What to produce: Return verbatim the inclusive range of lines running from the line that contains "Reconstruct this image" to the line that contains "SC.camera = cam". Omit every other line.

Record list:
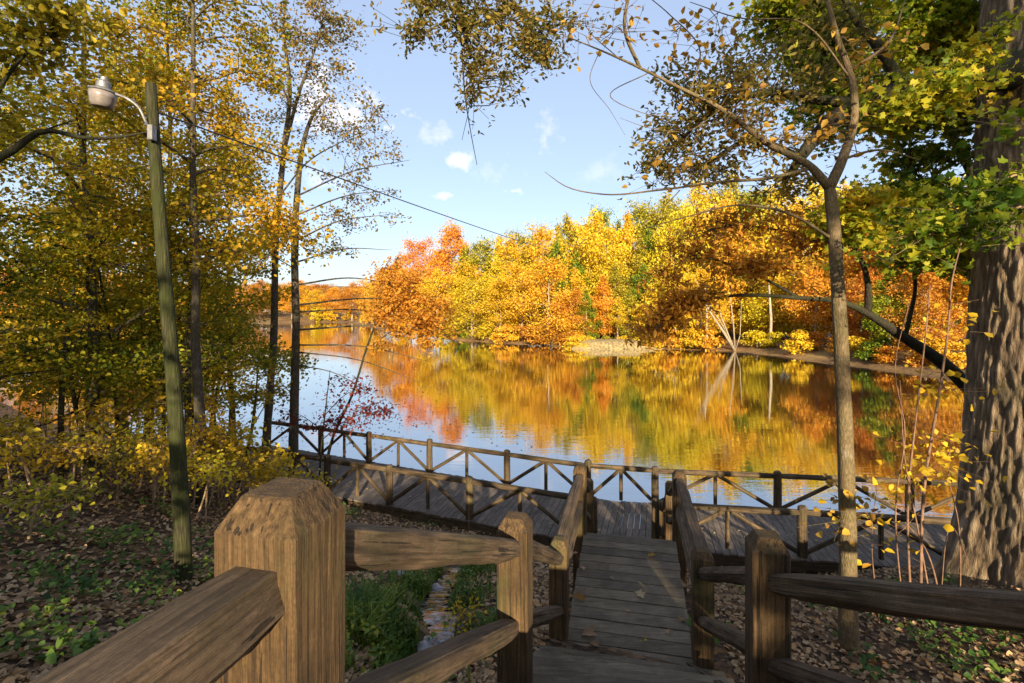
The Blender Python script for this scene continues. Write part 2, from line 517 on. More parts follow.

* * *

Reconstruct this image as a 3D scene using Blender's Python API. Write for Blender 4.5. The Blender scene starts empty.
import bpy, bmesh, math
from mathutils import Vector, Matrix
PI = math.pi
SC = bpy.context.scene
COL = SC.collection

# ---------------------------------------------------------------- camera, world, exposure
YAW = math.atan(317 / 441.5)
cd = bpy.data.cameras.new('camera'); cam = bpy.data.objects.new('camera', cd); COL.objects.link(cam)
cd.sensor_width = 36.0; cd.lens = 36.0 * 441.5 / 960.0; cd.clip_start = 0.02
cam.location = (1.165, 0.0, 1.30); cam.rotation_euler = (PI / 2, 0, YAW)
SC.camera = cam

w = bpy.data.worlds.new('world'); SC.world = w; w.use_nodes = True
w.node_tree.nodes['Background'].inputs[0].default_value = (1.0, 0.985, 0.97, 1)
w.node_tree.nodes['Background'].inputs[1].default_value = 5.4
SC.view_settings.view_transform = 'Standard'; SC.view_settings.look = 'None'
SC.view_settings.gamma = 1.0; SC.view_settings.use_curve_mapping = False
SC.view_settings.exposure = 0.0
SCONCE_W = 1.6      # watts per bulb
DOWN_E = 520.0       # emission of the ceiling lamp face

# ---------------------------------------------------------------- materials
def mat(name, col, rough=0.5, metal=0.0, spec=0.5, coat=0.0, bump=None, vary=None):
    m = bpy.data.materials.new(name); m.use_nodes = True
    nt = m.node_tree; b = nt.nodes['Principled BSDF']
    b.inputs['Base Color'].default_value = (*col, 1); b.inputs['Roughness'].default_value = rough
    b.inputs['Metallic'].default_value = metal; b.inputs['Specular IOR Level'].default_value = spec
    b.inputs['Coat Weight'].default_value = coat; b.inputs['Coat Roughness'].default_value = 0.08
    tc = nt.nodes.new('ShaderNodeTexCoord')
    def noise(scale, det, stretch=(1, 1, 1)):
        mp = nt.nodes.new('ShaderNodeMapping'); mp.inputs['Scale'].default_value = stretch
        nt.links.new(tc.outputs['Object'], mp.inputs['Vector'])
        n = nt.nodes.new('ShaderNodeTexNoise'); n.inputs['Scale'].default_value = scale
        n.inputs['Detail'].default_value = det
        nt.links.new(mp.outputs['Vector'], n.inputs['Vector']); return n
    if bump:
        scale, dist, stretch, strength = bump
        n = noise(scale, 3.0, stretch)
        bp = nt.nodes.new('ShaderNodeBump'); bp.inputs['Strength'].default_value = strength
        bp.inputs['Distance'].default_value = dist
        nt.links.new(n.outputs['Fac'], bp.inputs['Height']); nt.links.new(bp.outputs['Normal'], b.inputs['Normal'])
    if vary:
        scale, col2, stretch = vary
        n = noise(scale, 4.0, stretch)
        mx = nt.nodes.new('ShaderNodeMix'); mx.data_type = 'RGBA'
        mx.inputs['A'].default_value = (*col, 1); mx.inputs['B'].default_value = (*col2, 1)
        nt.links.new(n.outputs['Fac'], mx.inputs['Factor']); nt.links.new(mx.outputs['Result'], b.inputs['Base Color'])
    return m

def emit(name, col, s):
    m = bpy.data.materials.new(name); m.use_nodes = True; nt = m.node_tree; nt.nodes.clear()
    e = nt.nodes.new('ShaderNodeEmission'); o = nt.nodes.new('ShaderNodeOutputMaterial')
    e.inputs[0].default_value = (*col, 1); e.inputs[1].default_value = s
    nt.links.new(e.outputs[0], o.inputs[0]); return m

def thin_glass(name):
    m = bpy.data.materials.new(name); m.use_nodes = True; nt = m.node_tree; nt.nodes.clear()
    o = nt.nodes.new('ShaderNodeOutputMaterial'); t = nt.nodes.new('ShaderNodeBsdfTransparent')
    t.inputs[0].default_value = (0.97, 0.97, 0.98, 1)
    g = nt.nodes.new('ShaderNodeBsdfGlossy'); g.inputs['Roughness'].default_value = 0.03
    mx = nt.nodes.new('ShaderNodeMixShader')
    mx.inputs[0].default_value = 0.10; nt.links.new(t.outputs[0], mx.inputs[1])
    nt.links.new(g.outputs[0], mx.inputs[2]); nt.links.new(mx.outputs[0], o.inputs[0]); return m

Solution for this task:
Reconstruct this image as a 3D scene using Blender's Python API. Write for Blender 4.5. The Blender scene starts empty.
import bpy, bmesh, math
from mathutils import Vector, Matrix
PI = math.pi
SC = bpy.context.scene
COL = SC.collection

# ---------------------------------------------------------------- camera, world, exposure
YAW = math.atan(317 / 441.5)
cd = bpy.data.cameras.new('camera'); cam = bpy.data.objects.new('camera', cd); COL.objects.link(cam)
cd.sensor_width = 36.0; cd.lens = 36.0 * 441.5 / 960.0; cd.clip_start = 0.02
cam.location = (1.165, 0.0, 1.30); cam.rotation_euler = (PI / 2, 0, YAW)
SC.camera = cam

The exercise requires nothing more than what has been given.